«Слабее женщины, пугливее лани, он довольствовался тем, что смотрел на врага, не предпринимая никаких попыток его отбить. Даже если гарнизон собирался совершить вылазку, он запрещал им это делать, как охотник, отзывающий собак. Он не носил оружия, не надевал шлем и кирасу… И когда вражеские тараны заставляли стены дрожать так, что камни падали на землю, он смеялся над шумом и, забившись в самый безопасный угол, говорил окружающим его людям: «Послушаем старушку — как она разошлась!» Речь шла о самой большой осадной машине».
Сам Никита не был в Фессалониках в эти ужасные дни; его рассказ, однако, основывается на лучшем из возможных источников — свидетельствах митрополита Фессалоник Евстафия. Хотя он и считался специалистом по Гомеру, Евстафий сам не заботился о стиле;[145]
также, как положено греческому патриоту, он не скрывал своей ненависти к латинянам, считая — в данном случае вполне оправданно, — что они чистой воды дикари. Но его «История взятия латинянами Фессалоник» при всей ее напыщенности и тенденциозности остается единственным имеющимся у нас свидетельством очевидца об осаде и о том, что за ней последовало. История не слишком красивая.Даже если бы Фессалоники соответствующим образом подготовились к осаде и как следует защищались, не похоже, чтобы город продержался долго под яростными массированными атаками сицилийцев. Воины гарнизона сопротивлялись мужественно, настолько храбро, сколь им позволял их командир, но вскоре восточный бастион начал рушиться. Одновременно с западной стороны группа подкупленных германских торговцев, находившихся в городе, открыла ворота. 24 августа сицилийские войска с двух сторон ворвались во второй по значению город Византийской империи.
В такой огромной армии, наверное, были сотни воинов греческого происхождения; еще большее их число — выходцы из Апулии и Калабрии и с самой Сицилии — росли и жили по соседству с греками, знали их обычаи и религиозные обряды и даже могли сказать несколько слов на их языке. Приятно было бы думать, что эти люди призвали к милосердию своих менее просвещенных товарищей; но они ничего такого не сделали — а если и пытались, им это не удалось.

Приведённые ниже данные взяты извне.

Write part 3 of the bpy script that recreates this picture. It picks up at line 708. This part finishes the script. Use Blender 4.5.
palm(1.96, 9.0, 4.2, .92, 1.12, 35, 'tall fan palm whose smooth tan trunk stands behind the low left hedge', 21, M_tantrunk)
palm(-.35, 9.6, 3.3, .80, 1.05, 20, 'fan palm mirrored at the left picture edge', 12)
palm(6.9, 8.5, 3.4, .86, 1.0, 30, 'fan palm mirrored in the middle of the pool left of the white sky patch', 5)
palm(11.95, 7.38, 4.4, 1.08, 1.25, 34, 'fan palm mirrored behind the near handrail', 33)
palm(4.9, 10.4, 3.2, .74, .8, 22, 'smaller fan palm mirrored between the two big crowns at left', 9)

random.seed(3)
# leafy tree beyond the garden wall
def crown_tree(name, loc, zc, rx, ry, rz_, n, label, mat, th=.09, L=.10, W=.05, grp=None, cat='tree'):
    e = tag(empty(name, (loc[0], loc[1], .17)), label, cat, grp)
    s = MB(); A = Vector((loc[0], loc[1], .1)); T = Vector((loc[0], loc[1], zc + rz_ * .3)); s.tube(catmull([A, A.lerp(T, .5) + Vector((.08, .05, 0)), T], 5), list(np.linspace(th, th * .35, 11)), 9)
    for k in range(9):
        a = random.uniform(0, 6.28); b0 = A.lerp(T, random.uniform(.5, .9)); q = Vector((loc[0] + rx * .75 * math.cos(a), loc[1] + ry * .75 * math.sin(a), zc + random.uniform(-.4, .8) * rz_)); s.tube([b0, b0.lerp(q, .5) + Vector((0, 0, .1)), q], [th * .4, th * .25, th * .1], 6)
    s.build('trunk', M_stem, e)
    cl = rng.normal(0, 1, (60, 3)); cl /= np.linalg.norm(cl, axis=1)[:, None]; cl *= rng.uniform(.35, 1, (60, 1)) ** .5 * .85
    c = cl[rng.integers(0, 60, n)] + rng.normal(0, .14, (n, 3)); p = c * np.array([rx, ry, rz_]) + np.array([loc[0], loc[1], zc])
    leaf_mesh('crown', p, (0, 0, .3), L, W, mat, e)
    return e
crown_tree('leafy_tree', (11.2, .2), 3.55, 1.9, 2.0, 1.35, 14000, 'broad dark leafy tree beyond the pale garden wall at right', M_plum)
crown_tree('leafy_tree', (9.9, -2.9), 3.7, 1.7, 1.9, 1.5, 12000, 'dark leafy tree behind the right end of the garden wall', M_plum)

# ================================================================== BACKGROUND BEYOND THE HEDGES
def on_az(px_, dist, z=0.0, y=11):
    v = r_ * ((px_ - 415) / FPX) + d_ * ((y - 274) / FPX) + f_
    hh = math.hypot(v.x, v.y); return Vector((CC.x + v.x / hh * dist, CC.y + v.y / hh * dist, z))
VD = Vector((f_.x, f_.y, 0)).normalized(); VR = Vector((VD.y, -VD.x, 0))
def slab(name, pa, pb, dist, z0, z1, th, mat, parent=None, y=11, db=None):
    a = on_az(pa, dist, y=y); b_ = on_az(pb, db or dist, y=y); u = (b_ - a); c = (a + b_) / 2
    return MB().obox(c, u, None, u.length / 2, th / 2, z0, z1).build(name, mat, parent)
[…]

Подобной дикости, жестокости и насилия Фессалоники не ведали с тех пор, как восемь столетий назад при Феодосии Великом восемь тысяч горожан были убиты на ипподроме. Возможно, Евстафий не случайно называет то же число, но, поскольку нормандские военачальники оценивают число убитых греков в пять тысяч, он не очень далек от истины. Но и помимо убийств творилось много зла — захватчики издевались над женщинами и детьми, грабили и поджигали дома, оскверняли церкви. Это последнее злодеяние вызывает изумление. За всю историю нормандской Сицилии мы находим лишь единичные случаи святотатства, и никогда оно не принимало таких масштабов. Даже греки, не ждавшие ничего хорошего от латинян, поразились и ужаснулись. Никита пишет:
«Эти варвары творили насилие у подножий алтарей в присутствии святых образов… Поразительно, что они желали уничтожить наши иконы, используя их как топливо для костров, на которых готовили себе пищу, и еще более преступно, что они плясали на престолах, перед которыми дрожат даже ангелы, vi пели богохульные песни. Также они мочились в церкви, залип весь пол».
Грабежи были явлением неизбежным и ожидаемым, как всеми признанное вознаграждение армии после успешной осады, на которое греки без колебаний претендовали бы сами, если бы роли поменялись. Но все эти жестокости не укладывались ни в какие рамки, и Балдуин сразу же принял меры. Город был занят рано утром, к полудню восстановилась видимость порядка. Но затем начались проблемы с припасами. Фессалоники не могли принять сразу восемь тысяч человек. Имевшиеся запасы еды исчезали в желудках сицилийцев, и местное население голодало. Не меньшую сложность представляло погребение мертвых. Прошло несколько дней, прежде чем эта трудность была разрешена, а августовская жара задолго до этого сделала свое дело. Разразилась эпидемия, последствия которой усиливались скученностью — и, как утверждает Евстафий, неумеренным потреблением молодого вина; ее жертвами стали три тысячи человек в захватнической армии и неизвестное число местных жителей.
С самого начала возникали также серьезные межконфессиональные разногласия. Латиняне приспособили многие из местных церквей для собственных нужд, но это не мешало некоторым из захватчиков врываться в храмы, еще остававшиеся в руках греков, прерывая службу и перекрикивая священников. Еще более опасный инцидент произошел, когда группа сицилийцев, внезапно услышав настойчивые ритмичные удары молотка, приняла их за сигнал к восстанию и схватилась за оружие. К счастью, им вовремя объяснили, что шум, который они слышат, — это просто звук семантронов, деревянных дощечек, с помощью которых православных верующих обычно призывают на молитву.[146]